----- Source material

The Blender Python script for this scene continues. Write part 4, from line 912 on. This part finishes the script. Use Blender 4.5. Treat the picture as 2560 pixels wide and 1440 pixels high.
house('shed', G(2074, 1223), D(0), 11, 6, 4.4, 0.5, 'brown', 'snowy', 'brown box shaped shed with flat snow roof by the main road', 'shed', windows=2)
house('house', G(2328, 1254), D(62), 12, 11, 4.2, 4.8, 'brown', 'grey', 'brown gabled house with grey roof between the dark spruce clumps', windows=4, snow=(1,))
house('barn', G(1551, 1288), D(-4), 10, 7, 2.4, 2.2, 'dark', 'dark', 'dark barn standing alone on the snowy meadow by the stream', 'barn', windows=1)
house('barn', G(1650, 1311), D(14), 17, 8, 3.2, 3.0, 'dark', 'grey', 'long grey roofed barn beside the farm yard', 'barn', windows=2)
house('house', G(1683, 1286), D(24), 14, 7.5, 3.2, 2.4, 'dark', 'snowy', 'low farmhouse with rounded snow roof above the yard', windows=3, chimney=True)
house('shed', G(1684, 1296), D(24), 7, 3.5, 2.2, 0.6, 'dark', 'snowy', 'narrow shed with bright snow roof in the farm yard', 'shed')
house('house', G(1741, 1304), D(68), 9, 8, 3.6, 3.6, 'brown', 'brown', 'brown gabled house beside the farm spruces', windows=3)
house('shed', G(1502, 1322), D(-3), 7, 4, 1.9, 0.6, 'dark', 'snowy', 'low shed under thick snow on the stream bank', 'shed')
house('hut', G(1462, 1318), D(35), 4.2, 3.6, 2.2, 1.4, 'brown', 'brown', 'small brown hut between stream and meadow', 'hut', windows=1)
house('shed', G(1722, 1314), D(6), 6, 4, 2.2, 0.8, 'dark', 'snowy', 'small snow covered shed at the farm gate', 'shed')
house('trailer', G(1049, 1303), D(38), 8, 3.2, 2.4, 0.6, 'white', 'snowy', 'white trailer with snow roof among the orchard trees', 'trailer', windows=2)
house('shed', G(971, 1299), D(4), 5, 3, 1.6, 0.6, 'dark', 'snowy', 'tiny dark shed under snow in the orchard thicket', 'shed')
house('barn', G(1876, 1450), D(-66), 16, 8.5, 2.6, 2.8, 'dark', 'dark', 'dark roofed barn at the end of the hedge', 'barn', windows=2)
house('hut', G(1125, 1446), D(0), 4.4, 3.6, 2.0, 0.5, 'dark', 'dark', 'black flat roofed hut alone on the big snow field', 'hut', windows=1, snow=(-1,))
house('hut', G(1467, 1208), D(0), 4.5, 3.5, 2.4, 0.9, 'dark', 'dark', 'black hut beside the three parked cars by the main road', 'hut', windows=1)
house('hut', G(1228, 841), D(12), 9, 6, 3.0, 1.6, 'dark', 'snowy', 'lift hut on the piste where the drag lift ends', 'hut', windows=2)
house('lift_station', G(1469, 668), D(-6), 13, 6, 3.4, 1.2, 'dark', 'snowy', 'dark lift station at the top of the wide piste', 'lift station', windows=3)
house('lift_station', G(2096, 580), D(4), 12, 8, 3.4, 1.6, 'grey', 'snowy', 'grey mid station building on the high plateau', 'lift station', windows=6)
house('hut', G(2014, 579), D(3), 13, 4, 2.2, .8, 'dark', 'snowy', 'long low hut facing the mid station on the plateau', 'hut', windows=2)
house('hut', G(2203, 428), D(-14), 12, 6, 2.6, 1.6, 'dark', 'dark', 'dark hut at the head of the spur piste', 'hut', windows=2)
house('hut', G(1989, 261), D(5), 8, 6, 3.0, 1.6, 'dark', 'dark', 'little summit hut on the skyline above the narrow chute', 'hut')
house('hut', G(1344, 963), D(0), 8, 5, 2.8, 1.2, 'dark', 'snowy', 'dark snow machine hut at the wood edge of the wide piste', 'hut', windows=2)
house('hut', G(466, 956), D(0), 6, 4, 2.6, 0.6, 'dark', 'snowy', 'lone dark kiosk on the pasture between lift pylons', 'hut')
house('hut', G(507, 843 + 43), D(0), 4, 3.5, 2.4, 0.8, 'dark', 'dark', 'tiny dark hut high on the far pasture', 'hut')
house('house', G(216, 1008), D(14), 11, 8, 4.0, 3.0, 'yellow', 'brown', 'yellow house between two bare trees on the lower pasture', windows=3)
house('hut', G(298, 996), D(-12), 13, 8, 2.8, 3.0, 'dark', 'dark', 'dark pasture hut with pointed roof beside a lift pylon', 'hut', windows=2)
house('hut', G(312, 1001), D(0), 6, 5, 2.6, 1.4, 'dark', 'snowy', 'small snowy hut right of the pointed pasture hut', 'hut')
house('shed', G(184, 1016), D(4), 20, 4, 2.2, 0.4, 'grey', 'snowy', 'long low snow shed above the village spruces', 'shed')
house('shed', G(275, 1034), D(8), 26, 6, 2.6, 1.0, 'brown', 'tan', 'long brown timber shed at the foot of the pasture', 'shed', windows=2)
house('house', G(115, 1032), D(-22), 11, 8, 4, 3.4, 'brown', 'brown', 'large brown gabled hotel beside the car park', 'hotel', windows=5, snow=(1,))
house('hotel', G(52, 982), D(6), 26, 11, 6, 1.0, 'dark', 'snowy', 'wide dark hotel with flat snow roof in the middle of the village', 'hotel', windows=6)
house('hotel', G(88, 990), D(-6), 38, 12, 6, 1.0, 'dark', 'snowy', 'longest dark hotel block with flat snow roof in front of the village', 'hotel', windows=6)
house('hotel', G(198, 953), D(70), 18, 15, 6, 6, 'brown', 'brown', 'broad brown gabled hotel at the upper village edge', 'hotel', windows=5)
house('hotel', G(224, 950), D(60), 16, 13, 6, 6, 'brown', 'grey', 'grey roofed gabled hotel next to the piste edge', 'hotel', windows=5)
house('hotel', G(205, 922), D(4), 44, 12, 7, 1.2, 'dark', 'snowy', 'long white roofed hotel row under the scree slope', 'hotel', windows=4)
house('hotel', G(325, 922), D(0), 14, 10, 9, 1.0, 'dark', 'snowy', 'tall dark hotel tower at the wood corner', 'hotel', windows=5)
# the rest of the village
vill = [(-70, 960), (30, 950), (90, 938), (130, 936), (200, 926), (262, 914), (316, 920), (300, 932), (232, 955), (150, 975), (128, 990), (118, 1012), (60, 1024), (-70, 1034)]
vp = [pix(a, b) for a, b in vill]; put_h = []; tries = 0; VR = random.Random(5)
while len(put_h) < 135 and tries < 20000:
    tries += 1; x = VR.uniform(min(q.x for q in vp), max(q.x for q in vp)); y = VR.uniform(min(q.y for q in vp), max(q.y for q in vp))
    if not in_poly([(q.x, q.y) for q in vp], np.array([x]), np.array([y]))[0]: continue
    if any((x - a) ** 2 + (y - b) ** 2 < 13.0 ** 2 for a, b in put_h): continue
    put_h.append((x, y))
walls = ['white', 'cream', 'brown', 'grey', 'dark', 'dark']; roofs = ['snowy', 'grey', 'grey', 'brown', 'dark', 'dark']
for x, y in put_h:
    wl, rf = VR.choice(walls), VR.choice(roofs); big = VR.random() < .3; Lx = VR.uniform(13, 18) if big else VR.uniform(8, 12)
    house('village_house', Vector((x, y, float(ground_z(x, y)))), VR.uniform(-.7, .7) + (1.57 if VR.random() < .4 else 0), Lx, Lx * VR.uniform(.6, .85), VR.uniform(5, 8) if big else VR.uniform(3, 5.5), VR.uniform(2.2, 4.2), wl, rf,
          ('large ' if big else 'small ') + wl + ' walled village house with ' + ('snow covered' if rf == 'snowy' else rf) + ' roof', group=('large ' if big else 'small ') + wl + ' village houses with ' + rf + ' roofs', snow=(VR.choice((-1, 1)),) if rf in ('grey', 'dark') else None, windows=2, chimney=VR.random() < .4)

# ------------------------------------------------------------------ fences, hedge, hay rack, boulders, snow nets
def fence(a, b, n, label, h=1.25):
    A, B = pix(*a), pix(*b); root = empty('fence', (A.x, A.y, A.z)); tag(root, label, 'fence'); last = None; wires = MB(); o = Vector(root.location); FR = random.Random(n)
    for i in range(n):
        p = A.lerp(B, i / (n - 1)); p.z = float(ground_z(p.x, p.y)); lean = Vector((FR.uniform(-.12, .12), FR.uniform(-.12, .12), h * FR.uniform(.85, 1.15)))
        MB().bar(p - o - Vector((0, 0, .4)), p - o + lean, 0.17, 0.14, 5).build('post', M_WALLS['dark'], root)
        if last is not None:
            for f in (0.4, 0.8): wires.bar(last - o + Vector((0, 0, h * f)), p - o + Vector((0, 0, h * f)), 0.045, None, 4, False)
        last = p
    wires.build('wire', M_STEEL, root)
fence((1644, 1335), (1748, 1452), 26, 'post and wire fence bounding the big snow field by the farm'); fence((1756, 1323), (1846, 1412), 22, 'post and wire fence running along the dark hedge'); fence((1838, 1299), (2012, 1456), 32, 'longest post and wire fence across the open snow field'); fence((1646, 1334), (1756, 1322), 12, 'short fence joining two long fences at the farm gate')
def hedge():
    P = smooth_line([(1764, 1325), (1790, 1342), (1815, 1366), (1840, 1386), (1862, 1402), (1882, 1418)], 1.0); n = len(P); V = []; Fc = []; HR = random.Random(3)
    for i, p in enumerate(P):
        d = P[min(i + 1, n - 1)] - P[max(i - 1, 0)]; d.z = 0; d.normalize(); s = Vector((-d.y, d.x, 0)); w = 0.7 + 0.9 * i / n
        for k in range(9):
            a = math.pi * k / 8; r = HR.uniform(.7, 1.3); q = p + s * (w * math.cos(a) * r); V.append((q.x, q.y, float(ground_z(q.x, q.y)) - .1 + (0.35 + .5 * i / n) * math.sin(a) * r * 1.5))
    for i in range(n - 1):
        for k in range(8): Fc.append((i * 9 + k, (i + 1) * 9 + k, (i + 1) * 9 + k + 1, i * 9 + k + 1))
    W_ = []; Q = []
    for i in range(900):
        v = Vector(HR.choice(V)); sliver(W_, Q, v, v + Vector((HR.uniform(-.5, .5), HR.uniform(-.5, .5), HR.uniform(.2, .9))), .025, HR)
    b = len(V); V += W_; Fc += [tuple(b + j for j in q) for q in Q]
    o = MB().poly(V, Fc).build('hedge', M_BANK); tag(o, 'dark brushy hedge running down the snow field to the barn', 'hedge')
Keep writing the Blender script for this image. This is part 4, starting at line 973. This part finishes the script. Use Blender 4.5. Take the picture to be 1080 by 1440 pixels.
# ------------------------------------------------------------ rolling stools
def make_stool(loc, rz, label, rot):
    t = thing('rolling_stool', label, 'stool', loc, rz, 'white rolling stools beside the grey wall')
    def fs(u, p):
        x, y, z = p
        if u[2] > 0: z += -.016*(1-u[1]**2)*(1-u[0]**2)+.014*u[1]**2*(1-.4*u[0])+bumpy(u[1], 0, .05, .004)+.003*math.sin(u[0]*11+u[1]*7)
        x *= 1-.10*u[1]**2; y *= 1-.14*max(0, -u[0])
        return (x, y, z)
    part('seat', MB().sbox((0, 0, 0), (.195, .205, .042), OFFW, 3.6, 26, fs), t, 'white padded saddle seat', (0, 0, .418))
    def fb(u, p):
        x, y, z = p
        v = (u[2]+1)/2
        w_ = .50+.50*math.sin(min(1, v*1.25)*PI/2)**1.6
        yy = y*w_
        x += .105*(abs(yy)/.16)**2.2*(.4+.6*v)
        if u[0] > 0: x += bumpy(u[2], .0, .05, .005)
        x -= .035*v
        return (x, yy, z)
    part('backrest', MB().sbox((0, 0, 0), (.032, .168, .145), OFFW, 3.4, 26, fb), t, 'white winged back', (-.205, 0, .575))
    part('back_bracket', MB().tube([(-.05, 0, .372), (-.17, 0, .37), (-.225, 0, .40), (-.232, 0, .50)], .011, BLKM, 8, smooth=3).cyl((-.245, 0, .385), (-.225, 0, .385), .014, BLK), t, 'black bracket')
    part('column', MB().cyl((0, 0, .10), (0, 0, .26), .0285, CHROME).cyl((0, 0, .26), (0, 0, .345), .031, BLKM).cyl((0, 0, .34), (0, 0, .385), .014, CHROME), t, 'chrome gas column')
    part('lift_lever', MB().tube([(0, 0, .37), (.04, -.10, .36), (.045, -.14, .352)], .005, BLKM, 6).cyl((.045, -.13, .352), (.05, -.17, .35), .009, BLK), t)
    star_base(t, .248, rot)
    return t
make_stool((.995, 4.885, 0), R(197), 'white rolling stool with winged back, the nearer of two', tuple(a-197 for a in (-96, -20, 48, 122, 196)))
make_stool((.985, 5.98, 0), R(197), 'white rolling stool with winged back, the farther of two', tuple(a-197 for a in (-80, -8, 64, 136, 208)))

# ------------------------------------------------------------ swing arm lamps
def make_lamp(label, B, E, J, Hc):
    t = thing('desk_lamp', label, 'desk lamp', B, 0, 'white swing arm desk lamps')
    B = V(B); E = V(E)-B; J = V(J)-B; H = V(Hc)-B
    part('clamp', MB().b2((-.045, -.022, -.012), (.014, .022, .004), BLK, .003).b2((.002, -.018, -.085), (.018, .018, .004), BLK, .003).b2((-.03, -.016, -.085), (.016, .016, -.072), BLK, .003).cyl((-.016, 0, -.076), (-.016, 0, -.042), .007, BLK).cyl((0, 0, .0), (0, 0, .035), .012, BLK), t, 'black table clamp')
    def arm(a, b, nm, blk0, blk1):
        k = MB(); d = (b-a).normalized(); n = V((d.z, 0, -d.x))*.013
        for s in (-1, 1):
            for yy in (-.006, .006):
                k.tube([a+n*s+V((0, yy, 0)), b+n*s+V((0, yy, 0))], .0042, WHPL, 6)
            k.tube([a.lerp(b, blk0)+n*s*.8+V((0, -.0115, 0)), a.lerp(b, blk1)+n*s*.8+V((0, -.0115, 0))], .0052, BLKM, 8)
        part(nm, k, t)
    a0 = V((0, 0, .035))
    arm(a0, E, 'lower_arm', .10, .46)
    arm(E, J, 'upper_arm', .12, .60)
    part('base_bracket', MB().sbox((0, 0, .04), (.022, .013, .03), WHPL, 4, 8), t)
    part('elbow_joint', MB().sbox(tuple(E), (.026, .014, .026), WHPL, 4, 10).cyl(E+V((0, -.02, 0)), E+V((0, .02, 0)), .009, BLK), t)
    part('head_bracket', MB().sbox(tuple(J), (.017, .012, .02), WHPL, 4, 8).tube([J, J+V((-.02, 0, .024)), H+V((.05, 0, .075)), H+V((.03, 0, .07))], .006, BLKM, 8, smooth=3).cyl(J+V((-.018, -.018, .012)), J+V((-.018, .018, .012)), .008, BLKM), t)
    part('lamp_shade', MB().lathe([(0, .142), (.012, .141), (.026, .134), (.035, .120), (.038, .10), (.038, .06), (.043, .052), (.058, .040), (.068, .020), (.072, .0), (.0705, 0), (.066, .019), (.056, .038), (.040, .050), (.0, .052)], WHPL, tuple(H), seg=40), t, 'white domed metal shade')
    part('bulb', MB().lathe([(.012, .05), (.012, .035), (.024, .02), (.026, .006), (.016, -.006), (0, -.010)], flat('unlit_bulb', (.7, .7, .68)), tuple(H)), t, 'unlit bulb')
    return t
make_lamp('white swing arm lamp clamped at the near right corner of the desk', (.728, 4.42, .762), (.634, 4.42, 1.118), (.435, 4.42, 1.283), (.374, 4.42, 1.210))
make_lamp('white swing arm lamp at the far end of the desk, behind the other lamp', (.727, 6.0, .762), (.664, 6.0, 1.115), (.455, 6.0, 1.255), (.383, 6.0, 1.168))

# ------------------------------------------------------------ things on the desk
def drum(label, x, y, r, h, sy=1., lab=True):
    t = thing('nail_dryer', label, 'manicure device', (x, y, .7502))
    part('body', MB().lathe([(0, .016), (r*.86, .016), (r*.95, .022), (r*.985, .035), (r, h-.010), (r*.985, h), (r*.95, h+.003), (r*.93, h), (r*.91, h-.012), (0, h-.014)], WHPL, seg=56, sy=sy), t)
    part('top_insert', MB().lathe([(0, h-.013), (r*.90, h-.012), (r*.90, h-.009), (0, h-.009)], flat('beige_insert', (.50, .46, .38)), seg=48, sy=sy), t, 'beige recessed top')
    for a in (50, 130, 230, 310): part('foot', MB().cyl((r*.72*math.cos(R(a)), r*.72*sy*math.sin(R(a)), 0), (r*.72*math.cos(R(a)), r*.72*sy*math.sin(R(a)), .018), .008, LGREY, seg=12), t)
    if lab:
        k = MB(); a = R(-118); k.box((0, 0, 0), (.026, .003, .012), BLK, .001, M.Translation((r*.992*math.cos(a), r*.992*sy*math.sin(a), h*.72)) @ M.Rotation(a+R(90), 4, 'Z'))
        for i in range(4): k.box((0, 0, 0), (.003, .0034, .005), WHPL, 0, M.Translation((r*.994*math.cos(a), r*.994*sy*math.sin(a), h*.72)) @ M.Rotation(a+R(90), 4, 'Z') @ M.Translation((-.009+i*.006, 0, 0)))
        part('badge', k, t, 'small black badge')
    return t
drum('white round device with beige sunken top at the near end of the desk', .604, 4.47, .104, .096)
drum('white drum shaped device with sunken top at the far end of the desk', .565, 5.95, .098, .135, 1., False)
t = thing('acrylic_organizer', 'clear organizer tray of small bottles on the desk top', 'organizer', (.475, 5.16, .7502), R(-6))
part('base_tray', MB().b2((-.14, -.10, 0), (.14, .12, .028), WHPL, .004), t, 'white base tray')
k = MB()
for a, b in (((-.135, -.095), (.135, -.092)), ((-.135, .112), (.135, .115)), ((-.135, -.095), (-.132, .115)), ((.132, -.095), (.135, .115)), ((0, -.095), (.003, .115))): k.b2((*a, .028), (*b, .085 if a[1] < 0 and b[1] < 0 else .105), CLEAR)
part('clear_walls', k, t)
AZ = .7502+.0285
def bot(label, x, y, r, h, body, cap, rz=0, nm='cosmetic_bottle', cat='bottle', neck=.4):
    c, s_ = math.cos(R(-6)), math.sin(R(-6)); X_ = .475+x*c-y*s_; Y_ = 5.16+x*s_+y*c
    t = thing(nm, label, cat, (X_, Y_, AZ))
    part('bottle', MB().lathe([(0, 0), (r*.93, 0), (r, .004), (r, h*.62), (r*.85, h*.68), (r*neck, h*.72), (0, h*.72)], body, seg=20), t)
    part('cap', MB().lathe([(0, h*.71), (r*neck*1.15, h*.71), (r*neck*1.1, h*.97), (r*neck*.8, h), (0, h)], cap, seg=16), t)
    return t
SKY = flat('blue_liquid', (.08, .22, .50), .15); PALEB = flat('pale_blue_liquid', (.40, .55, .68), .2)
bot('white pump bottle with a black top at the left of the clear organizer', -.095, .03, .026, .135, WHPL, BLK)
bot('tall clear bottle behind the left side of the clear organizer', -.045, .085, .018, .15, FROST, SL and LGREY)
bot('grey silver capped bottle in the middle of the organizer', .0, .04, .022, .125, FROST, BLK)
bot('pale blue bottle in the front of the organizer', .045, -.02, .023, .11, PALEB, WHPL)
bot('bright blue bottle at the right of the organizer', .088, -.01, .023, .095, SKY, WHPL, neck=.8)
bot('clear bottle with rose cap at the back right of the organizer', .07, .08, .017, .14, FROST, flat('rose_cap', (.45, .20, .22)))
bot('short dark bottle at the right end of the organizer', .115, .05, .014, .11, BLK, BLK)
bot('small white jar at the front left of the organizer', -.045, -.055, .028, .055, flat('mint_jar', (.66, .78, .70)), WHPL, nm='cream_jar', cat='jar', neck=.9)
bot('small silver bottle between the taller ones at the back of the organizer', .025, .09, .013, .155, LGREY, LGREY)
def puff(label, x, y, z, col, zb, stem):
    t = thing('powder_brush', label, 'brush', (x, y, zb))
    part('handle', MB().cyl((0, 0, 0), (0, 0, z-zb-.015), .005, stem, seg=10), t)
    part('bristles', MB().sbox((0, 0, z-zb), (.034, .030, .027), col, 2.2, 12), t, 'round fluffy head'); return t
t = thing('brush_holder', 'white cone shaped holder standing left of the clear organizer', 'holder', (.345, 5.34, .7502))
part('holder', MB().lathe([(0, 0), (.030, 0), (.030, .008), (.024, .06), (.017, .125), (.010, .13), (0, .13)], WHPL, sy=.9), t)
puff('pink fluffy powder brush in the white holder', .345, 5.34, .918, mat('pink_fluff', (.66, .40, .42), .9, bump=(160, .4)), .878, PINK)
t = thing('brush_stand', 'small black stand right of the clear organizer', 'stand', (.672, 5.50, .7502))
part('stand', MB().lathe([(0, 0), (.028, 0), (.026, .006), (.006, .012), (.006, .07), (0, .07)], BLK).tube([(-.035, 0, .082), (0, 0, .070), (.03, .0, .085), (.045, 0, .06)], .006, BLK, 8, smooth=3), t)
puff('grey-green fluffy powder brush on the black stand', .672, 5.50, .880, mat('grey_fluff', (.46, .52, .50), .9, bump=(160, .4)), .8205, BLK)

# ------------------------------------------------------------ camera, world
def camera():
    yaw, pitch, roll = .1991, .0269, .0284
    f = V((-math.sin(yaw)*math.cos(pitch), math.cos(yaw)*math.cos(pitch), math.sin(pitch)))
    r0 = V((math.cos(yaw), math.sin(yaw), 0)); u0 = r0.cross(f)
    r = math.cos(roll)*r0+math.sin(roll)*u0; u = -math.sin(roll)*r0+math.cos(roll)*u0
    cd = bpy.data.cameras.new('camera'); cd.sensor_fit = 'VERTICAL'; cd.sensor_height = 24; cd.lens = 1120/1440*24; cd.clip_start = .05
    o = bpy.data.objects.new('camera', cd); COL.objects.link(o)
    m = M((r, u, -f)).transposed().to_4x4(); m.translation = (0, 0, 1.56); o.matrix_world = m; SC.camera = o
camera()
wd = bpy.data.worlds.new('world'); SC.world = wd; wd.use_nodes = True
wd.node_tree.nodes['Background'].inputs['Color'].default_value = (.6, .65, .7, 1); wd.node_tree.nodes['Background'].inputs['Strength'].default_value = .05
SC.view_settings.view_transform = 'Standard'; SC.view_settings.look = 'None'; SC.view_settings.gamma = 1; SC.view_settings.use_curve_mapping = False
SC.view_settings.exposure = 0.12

----------

**Stated problem**
Lines holding the word "wide" in the entries above are the ones to pull out. Copy them all.

**Exercise response**
The Blender Python script for this scene continues. Write part 4, from line 912 on. This part finishes the script. Use Blender 4.5. Treat the picture as 2560 pixels wide and 1440 pixels high.
house('lift_station', G(1469, 668), D(-6), 13, 6, 3.4, 1.2, 'dark', 'snowy', 'dark lift station at the top of the wide piste', 'lift station', windows=3)
house('hut', G(1344, 963), D(0), 8, 5, 2.8, 1.2, 'dark', 'snowy', 'dark snow machine hut at the wood edge of the wide piste', 'hut', windows=2)
house('hotel', G(52, 982), D(6), 26, 11, 6, 1.0, 'dark', 'snowy', 'wide dark hotel with flat snow roof in the middle of the village', 'hotel', windows=6)